Shostakovich's Fourth Symphony is an extraordinary
work by any standards. It is cast in three movements, with each of the
outer two approaching half an hour in duration, astride a shorter central
scherzo. Together these occupy a playing time in excess of an hour.
There is a huge orchestra, of some 140 players, so the range of timbres
and colours is very wide indeed, and the climaxes are overwhelmingly
powerful. But more significant than any of these issues is the nature
of the music itself, since the development is flexible and remarkably
open-ended, veering this way and that, through passages slow and fast,
thinly scored and richly powerful. It is a roller-coaster ride for both
the musicians and the audience.
No wonder the Symphony has enjoyed a chequered career.
Shostakovich withdrew it in 1936, when it was already in rehearsal for
its first performance.
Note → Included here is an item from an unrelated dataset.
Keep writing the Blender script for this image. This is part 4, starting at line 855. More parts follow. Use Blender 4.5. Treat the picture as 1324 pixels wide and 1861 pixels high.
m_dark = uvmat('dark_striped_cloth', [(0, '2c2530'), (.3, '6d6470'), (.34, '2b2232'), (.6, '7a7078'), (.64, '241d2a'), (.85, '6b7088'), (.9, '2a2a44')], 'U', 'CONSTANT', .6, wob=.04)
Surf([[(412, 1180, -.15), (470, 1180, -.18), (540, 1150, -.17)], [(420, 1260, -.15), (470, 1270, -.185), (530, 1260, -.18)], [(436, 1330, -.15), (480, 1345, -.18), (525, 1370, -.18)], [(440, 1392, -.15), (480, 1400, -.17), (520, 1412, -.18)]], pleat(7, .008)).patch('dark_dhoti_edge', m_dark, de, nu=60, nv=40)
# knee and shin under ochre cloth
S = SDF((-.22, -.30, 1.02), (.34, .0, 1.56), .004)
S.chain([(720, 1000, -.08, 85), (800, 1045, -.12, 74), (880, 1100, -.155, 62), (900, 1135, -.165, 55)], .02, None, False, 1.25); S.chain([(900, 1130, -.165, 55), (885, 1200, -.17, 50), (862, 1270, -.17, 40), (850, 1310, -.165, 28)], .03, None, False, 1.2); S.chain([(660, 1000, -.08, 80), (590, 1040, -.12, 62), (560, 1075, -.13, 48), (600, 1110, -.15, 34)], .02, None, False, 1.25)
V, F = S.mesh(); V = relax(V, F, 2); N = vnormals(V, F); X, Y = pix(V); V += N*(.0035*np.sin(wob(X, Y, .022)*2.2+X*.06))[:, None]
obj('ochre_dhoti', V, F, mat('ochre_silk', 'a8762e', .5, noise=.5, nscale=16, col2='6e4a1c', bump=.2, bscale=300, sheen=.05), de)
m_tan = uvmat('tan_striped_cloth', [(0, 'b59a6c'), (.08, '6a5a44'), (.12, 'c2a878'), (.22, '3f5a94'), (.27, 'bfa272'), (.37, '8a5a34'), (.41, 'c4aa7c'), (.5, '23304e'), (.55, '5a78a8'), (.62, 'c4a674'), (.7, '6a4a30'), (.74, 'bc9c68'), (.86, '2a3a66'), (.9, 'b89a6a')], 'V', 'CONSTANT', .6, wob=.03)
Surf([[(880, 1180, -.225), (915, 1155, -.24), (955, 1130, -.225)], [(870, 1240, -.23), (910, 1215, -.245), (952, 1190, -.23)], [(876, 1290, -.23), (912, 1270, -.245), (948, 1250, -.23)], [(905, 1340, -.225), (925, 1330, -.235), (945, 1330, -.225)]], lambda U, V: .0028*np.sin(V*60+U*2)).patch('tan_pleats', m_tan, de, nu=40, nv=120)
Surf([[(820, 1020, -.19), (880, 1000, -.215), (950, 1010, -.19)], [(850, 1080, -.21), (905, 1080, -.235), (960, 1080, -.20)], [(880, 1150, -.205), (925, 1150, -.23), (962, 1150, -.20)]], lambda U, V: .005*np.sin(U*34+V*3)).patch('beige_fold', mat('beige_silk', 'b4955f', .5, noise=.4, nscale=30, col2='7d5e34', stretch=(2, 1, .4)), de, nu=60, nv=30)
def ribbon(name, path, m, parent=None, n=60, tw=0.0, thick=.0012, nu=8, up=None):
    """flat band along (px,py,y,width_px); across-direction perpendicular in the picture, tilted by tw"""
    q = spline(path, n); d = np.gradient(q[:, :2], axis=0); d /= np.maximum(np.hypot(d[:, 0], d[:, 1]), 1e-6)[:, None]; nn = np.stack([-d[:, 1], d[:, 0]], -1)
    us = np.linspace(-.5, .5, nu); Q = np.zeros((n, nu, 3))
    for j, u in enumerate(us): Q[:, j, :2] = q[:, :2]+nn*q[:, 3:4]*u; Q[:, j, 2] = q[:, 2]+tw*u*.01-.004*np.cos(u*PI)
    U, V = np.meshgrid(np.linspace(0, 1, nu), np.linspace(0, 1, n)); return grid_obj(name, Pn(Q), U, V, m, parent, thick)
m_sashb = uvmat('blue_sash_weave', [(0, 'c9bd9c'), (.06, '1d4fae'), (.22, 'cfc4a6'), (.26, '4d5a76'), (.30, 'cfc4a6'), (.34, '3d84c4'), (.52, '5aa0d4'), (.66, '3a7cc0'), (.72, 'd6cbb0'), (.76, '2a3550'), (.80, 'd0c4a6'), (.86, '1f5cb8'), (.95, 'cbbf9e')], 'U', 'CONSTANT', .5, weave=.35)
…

This decision had more to do with the attack
on him by Stalin in the pages of Pravda than with musical problems during
the rehearsal period. For after Stalin had launched his vitriolic feelings
- 'Not music but a mess' - about the opera Lady Macbeth of Mtsensk,
the composer knew he was a marked man. And a challenging, modernist
symphony was not a wise proposition. So the Fourth did not receive its
premiere until 1961, a full 25 years after it was written, and Shostakovich
achieved a rehabilitation with his Fifth Symphony of 1937: 'A Soviet
Artist's Response to Just Criticism'. (Of course the nature of the Fifth
and whether that title is a decoy is another matter altogether.)
The Fourth Symphony has fared rather well as far as
recordings are concerned. Any live performance has to be a special occasion
because of the costs involved in assembling such a large orchestra,
and perhaps that is why live performances have often been linked with
recordings. In this, his first purely orchestral symphony for ten years,
Shostakovich wrote the music he wanted to write. The style follows that
of the opera Lady Macbeth of Mtsensk and the ballet The Bolt,
and is therefore expressively potent and orchestrally colourful. The
very opening confirms all this, and immediately throws down the gauntlet
to the recording engineers, with the huge percussive chord that follows
the opening phrase. The DG recording is spectacular and meets every
requirement: it is sensitive to detail and has a full and accurate dynamic
range. In fact it is the best thing about the whole enterprise.
The challenges in performing this music are twofold:
the orchestra must reach heights of discipline and virtuosity, and the
conductor must hold the music in a vision of symphonic continuum and
growth. This performance fares better on the first of these points,
I feel, than on the second. For the Philadelphia Orchestra plays magnificently,
both as individuals and as a team. Myung-Whun Chung is an artist of
the front rank, with an acclaimed recording of Lady Macbeth to
his credit. However, I am not entirely convinced by his interpretation
of the Symphony.
Listen to any part of the work as a demonstration-quality
excerpt and it will sound pretty impressive. But there is more symphonic
strength in the score than Chung finds here. Several times his choice
of phrasing misses the mark by dashing ahead with too little concern
for articulation, and the inner relationships of the parts do not build
up their subtle significances. Of course these things are to some extent
a matter of how the individual listener who knows the music feels that
it should sound. And any great symphony is greater than any one performance
of it. But for this listener at least, Chung does not pass the acid
test, that in performance the music sounds as if it could not possibly
be performed otherwise.
That said, there are some aspects which are spectacularly
effective. The first movement's fast string fugue at tempo Presto, for
example, is an amazing feat of virtuosity, while the central movement
is nicely atmospheric, particularly the diminuendo during the closing
phase. The final powerful climax is hugely sonorous, and has probably
never sounded better on disc. Therefore the tragic descent towards the
dark coda makes its impression too.
Quite why the performance was recorded eight years
ago and only released now we do not know. It is well worth hearing,
but then so too are many other performances of this remarkable work,
including for example those by Simon Rattle, Mstislav Rostropovich,
Kirill Kondrashin, Neeme Järvi, and by the same Philadelphia Orchestra
with Eugene Ormandy conducting. For all its strange, even bizarre characteristics,
the Fourth is perhaps Shostakovich's greatest symphony. In truth, the
best performance of it should always be 'the next one'.